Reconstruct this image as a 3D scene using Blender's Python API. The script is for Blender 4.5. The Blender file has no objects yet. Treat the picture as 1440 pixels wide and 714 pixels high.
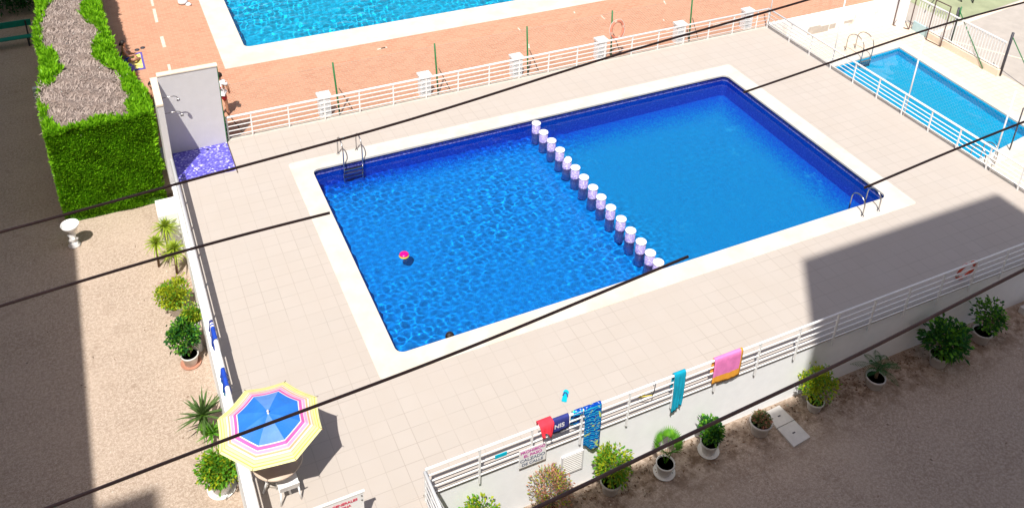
import bpy, bmesh, math, random
from mathutils import Vector, Matrix, Euler
import numpy as np
R = math.radians
rnd = random.Random(7)
scn = bpy.context.scene
col = scn.collection

# ------------------------------------------------------------------ camera
cd = bpy.data.cameras.new('camera'); cam = bpy.data.objects.new('camera', cd); col.objects.link(cam)
Mx = Matrix(((0.9046324, 0.1740975, -0.3890118), (-0.4251240, 0.4332070, -0.7947334), (0.0301616, 0.8843199, 0.4659062)))
cam.matrix_world = Matrix.Translation((-4.9336, -15.9019, 17.4509)) @ Mx.to_4x4()
cd.sensor_width = 36; cd.lens = 32.325; cd.shift_y = -0.2063
cd.clip_start = 0.1; cd.clip_end = 3000
scn.camera = cam

# ------------------------------------------------------------------ light
SUN = Vector((0.33, 0.45, -1.0)).normalized()
EL = math.asin(-SUN.z)
w = bpy.data.worlds.new("World"); scn.world = w; w.use_nodes = True
nt = w.node_tree; sky = nt.nodes.new('ShaderNodeTexSky'); sky.sky_type = 'NISHITA'; sky.sun_disc = False
sky.sun_elevation = EL; sky.sun_rotation = math.atan2(-SUN.x, -SUN.y); sky.air_density = 1.0; sky.dust_density = 1.2
bg = nt.nodes['Background']; bg.inputs[1].default_value = 0.13
wb = nt.nodes.new('ShaderNodeMix'); wb.data_type = 'RGBA'; wb.blend_type = 'MULTIPLY'; wb.inputs[0].default_value = 1; wb.inputs[7].default_value = (1.22, 1.0, .86, 1)   # the photograph's warm white balance
nt.links.new(sky.outputs[0], wb.inputs[6]); nt.links.new(wb.outputs[2], bg.inputs[0])
sl = bpy.data.lights.new('sun', 'SUN'); sl.energy = 4.9; sl.angle = R(0.5); sl.color = (1, 0.955, 0.88)
so = bpy.data.objects.new('sun', sl); col.objects.link(so)
so.rotation_euler = SUN.to_track_quat('-Z', 'Y').to_euler(); so.location = (0, 0, 60)
scn.view_settings.view_transform = 'Standard'; scn.view_settings.look = 'None'
scn.view_settings.exposure = 0.33; scn.view_settings.gamma = 1
try: scn.view_settings.use_curve_mapping = False
except Exception: pass
scn.cycles.max_bounces = 8; scn.cycles.transparent_max_bounces = 24
scn.cycles.caustics_reflective = False; scn.cycles.caustics_refractive = True   # sunlight is focused through the rippled water onto the pool floors
sl.cycles.is_caustics_light = True

# ------------------------------------------------------------------ materials
class N:
    def __init__(s, name):
        s.m = bpy.data.materials.new(name); s.m.use_nodes = True; s.t = s.m.node_tree
        s.b = s.t.nodes['Principled BSDF']; s.o = s.t.nodes['Material Output']
        s.tc = s.t.nodes.new('ShaderNodeTexCoord')
    def n(s, ty, **kw):
        x = s.t.nodes.new('ShaderNode' + ty)
        for k, v in kw.items():
            if k in x.inputs: s.put(x.inputs[k], v)
            else: setattr(x, k, v)
        return x
    def put(s, i, v):
        if isinstance(v, bpy.types.NodeSocket): s.t.links.new(v, i)
        else: i.default_value = v
    def noise(s, scale, detail=3, rough=.6, vec=None, dist=0):
        x = s.n('TexNoise', Scale=scale, Detail=detail, Roughness=rough, Distortion=dist)
        s.t.links.new(vec or s.tc.outputs['Object'], x.inputs['Vector']); return x.outputs['Fac']
    def ramp(s, fac, stops):
        x = s.n('ValToRGB'); e = x.color_ramp.elements
        while len(e) < len(stops): e.new(.5)
        for i, (p, c) in enumerate(stops):
            e[i].position = p; e[i].color = (*c, 1) if len(c) == 3 else c
        s.put(x.inputs['Fac'], fac); return x.outputs['Color']
    def mix(s, fac, a, b, mode='MIX'):
        x = s.n('Mix', data_type='RGBA', blend_type=mode)
        s.put(x.inputs[0], fac)
        for i, v in ((6, a), (7, b)):
            if isinstance(v, tuple) and len(v) == 3: v = (*v, 1)
            s.put(x.inputs[i], v)
        return x.outputs[2]
    def bump(s, h, strength=.3, dist=.02):
        x = s.n('Bump', Strength=strength, Distance=dist); s.put(x.inputs['Height'], h)
        s.t.links.new(x.outputs[0], s.b.inputs['Normal']); return x.outputs[0]
    def base(s, c, rough=.6, metal=0, spec=.5):
        if isinstance(c, tuple) and len(c) == 3: c = (*c, 1)
        s.put(s.b.inputs['Base Color'], c); s.put(s.b.inputs['Roughness'], rough); s.put(s.b.inputs['Metallic'], metal)
        s.b.inputs['Specular IOR Level'].default_value = spec
        return s.m

def g(v): return (v, v, v)
def plain(name, c, rough=.6, var=.12, scale=6, metal=0, spec=.4, bump=0, bs=40):
    k = N(name)
    d = tuple(x * (1 - var) for x in c); l = tuple(min(1, x * (1 + var)) for x in c)
    cc = k.ramp(k.noise(scale, 4), [(.3, d), (.7, l)])
    if bump: k.bump(k.noise(bs, 3), bump, .01)
    return k.base(cc, rough, metal, spec)

def m_tiles():
    k = N('deck_tiles')
    b = k.n('TexBrick', offset=0.0, squash=1.0, Scale=1.0); 
    b.inputs['Color1'].default_value = (.455, .410, .372, 1); b.inputs['Color2'].default_value = (.478, .431, .392, 1)
    b.inputs['Mortar'].default_value = (.345, .305, .27, 1); b.inputs['Mortar Size'].default_value = .009
    b.inputs['Mortar Smooth'].default_value = .3; b.inputs['Brick Width'].default_value = .435; b.inputs['Row Height'].default_value = .435
    k.t.links.new(k.tc.outputs['Object'], b.inputs['Vector'])
    # joints fade in and out from place to place, as worn grout does
    wear = k.ramp(k.noise(.42, 5, .65), [(.42, g(0)), (.62, g(1))])
    c0 = (.467, .421, .383)
    fade = k.mix(wear, b.outputs['Color'], k.mix(.72, b.outputs['Color'], c0))
    c = k.mix(k.ramp(k.noise(.9, 5), [(.3, g(0)), (.75, g(1))]), fade, (.44, .385, .335)); c = k.mix(.55, fade, c)
    c = k.mix(k.ramp(k.noise(60, 3), [(.35, g(.0)), (.7, g(.16))]), c, (.42, .37, .33))
    st = k.ramp(k.noise(2.6, 6, .7), [(.66, g(0)), (.78, g(.3))]); c = k.mix(st, c, (.33, .285, .25))
    k.bump(b.outputs['Fac'], -.25, .004)
    return k.base(c, .72, 0, .3)
def m_coping():
    k = N('coping_stone')
    c = k.ramp(k.noise(1.4, 5), [(.3, (.545, .505, .44)), (.6, (.615, .585, .53))])
    c = k.mix(k.ramp(k.noise(.55, 4, .6), [(.54, g(0)), (.62, g(.55))]), c, (.61, .53, .42))
    c = k.mix(k.ramp(k.noise(35, 3), [(.4, g(0)), (.8, g(.2))]), c, (.6, .55, .48))
    k.bump(k.noise(30, 4), .15, .006)
    return k.base(c, .7, 0, .3)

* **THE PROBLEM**
Please quote the lines of the material, beginning with the first and ending with the one that contains "scn.camera = cam", exactly as written and without any pictures.

* **SOLUTION TO THIS TASK**
Reconstruct this image as a 3D scene using Blender's Python API. The script is for Blender 4.5. The Blender file has no objects yet. Treat the picture as 1440 pixels wide and 714 pixels high.
import bpy, bmesh, math, random
from mathutils import Vector, Matrix, Euler
import numpy as np
R = math.radians
rnd = random.Random(7)
scn = bpy.context.scene
col = scn.collection

# ------------------------------------------------------------------ camera
cd = bpy.data.cameras.new('camera'); cam = bpy.data.objects.new('camera', cd); col.objects.link(cam)
Mx = Matrix(((0.9046324, 0.1740975, -0.3890118), (-0.4251240, 0.4332070, -0.7947334), (0.0301616, 0.8843199, 0.4659062)))
cam.matrix_world = Matrix.Translation((-4.9336, -15.9019, 17.4509)) @ Mx.to_4x4()
cd.sensor_width = 36; cd.lens = 32.325; cd.shift_y = -0.2063
cd.clip_start = 0.1; cd.clip_end = 3000
scn.camera = cam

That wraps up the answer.